**TASK INSTRUCTIONS**
Select the lines that hold the word "continues" and copy each one.

**Rows from a 3D scene dataset**
Begin
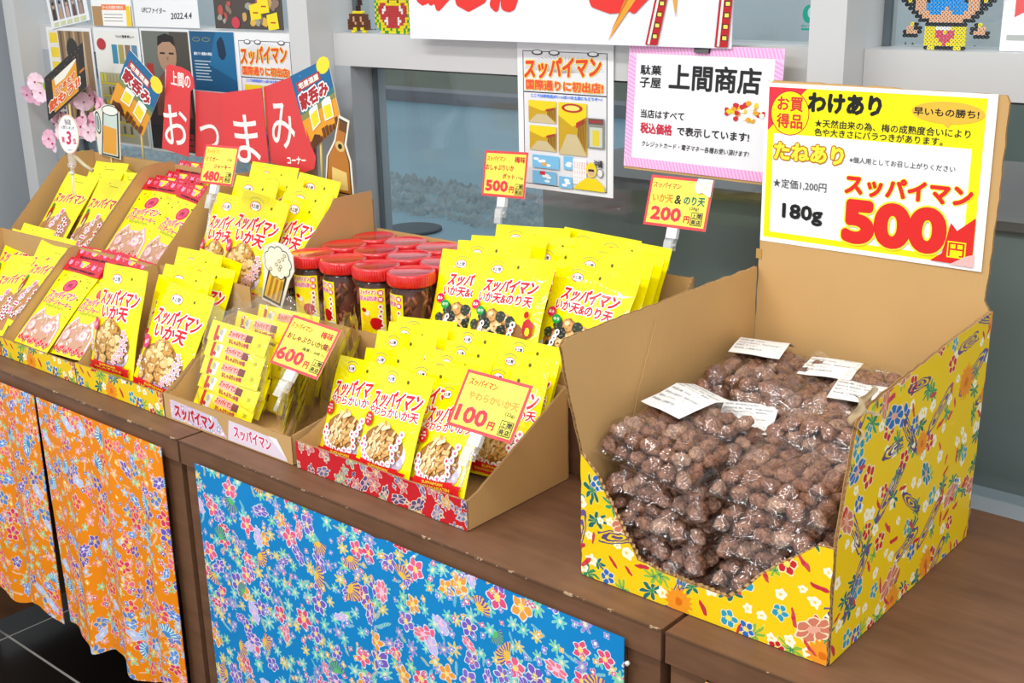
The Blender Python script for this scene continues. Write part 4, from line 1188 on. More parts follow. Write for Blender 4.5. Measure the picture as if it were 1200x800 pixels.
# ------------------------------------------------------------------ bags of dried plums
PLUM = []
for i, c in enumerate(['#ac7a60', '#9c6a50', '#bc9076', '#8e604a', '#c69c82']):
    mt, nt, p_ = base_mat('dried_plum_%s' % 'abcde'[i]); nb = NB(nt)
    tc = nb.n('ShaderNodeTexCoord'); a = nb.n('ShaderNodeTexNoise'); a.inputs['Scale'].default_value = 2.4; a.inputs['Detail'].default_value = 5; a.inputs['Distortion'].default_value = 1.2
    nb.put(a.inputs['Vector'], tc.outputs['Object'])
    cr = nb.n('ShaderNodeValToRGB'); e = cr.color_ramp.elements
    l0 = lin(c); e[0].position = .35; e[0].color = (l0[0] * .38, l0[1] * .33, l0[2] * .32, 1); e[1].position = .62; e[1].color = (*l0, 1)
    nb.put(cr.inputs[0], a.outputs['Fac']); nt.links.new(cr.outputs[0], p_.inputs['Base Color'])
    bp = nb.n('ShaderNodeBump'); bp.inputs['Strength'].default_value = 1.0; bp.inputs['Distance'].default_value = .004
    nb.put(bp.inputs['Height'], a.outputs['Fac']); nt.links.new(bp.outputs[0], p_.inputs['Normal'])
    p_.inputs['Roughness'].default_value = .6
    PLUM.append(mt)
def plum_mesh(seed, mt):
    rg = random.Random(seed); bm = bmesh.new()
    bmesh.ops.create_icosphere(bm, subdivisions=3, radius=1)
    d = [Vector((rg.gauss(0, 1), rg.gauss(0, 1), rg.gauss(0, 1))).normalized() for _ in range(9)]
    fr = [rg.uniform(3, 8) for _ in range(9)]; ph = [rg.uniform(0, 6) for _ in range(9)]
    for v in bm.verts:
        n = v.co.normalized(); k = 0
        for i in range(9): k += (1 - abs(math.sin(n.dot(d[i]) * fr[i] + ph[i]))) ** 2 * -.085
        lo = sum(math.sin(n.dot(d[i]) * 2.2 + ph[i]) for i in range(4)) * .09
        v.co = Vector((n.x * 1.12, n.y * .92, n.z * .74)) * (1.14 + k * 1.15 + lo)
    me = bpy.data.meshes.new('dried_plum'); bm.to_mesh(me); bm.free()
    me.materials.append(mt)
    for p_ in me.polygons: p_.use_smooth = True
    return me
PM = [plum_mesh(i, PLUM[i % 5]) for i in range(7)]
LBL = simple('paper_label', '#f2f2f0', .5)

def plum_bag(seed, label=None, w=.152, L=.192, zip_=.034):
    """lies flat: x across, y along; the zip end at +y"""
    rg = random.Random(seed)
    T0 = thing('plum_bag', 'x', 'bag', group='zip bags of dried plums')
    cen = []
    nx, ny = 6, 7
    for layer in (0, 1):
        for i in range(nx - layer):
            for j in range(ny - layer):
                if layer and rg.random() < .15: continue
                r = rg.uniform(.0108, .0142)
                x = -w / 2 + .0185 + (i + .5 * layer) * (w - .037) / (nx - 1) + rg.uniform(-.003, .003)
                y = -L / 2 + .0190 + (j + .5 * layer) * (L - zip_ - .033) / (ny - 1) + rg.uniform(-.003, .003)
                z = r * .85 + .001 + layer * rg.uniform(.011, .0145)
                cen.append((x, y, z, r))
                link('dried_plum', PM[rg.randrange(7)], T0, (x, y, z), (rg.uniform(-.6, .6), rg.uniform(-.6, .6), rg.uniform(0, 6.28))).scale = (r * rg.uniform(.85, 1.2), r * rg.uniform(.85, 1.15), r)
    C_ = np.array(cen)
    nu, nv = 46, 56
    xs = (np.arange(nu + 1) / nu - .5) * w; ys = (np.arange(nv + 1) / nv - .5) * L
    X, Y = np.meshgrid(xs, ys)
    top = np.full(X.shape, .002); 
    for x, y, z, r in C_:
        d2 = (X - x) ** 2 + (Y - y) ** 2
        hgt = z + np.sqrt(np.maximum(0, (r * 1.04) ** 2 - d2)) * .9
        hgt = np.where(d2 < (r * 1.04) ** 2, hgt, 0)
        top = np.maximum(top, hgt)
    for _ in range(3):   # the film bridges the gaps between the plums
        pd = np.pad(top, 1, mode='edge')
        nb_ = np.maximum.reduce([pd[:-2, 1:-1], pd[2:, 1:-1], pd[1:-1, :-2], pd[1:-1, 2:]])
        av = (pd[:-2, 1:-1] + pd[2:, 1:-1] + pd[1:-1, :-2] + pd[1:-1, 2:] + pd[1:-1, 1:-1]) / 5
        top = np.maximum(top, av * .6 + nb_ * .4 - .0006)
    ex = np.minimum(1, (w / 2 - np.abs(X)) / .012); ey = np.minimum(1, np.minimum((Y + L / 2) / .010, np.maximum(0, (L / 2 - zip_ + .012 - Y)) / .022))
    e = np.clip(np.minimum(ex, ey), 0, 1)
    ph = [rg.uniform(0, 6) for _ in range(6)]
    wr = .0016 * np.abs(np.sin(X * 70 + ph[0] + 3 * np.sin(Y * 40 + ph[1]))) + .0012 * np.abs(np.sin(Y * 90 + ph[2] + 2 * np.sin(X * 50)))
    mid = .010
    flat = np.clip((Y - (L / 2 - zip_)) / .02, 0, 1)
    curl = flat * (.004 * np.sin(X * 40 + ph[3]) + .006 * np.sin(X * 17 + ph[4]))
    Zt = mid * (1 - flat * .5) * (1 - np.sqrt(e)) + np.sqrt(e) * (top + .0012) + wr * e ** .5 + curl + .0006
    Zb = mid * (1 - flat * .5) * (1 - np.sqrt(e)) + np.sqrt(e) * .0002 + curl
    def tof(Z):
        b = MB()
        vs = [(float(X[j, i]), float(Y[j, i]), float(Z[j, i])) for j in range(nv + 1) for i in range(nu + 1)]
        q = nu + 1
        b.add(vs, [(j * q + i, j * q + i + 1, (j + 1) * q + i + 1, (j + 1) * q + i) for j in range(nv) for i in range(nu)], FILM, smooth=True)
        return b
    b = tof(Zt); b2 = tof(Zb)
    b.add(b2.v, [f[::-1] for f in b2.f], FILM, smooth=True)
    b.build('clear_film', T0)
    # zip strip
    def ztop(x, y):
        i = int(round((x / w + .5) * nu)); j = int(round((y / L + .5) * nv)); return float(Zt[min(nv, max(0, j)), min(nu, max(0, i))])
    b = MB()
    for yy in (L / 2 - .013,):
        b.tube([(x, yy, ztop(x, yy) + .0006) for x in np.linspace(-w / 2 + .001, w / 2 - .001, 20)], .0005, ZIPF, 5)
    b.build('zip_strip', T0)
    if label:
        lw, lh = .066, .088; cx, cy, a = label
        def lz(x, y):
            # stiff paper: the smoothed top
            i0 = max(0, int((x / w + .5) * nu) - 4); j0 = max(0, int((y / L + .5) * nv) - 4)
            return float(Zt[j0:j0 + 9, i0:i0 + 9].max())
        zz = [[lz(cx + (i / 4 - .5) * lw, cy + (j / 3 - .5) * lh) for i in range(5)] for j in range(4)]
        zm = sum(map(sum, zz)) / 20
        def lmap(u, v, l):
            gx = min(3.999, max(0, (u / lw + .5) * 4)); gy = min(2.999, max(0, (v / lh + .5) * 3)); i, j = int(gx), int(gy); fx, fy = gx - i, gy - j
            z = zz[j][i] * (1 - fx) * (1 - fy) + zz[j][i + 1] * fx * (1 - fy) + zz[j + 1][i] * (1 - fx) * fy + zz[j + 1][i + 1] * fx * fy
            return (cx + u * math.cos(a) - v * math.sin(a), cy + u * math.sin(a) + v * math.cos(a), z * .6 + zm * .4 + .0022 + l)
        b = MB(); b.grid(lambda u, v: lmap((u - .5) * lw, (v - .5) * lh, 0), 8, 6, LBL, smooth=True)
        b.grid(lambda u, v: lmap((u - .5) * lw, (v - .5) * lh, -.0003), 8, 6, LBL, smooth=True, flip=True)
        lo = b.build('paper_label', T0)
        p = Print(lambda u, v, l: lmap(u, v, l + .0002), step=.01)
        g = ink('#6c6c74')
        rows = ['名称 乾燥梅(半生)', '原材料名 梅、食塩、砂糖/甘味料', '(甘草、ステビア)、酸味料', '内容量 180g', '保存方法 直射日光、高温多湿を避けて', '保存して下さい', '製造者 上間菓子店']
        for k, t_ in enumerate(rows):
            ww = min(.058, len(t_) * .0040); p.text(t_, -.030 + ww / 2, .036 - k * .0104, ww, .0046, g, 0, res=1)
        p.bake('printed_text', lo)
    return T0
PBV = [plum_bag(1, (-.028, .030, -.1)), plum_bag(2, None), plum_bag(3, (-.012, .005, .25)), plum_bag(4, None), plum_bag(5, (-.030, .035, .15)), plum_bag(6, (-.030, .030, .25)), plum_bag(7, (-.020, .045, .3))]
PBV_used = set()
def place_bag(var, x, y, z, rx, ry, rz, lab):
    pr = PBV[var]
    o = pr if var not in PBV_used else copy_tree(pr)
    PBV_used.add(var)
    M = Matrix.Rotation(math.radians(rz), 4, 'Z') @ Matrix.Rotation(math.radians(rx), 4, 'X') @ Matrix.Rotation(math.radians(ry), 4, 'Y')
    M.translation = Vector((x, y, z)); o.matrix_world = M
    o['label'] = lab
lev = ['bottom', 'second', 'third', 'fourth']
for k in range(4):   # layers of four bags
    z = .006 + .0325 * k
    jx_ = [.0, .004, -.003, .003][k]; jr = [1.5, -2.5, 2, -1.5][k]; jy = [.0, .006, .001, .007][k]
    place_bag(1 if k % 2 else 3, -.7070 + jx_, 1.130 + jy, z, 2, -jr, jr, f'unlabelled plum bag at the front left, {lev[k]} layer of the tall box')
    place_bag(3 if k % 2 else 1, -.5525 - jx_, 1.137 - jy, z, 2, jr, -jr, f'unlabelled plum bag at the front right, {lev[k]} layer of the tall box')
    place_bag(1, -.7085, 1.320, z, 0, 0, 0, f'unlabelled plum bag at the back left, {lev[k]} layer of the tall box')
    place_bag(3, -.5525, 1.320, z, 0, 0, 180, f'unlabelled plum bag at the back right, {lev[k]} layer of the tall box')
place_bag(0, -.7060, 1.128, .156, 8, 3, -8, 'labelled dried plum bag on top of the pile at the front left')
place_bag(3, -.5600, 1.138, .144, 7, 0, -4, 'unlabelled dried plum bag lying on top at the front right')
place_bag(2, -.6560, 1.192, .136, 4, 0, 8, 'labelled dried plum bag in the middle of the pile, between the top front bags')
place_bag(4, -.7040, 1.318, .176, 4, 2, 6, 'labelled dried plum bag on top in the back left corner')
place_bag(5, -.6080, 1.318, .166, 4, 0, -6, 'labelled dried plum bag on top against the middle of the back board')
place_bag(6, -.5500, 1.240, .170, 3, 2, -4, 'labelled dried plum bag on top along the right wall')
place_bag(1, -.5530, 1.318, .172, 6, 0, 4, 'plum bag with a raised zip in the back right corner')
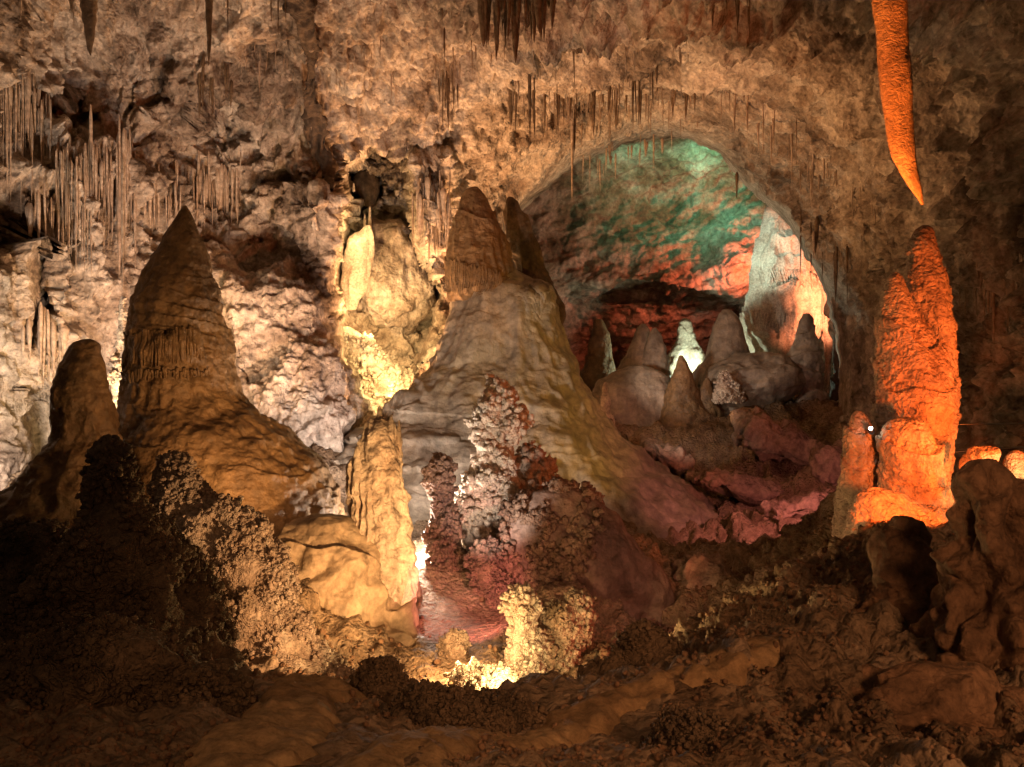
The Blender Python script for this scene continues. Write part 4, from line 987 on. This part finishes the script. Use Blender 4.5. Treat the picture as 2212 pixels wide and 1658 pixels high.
End
**RESULT**
The Blender Python script for this scene continues. Write part 4, from line 1188 on. More parts follow. Write for Blender 4.5. Measure the picture as if it were 1200x800 pixels.
The Blender Python script for this scene continues. Write part 4, from line 987 on. This part finishes the script. Use Blender 4.5. Treat the picture as 2212 pixels wide and 1658 pixels high.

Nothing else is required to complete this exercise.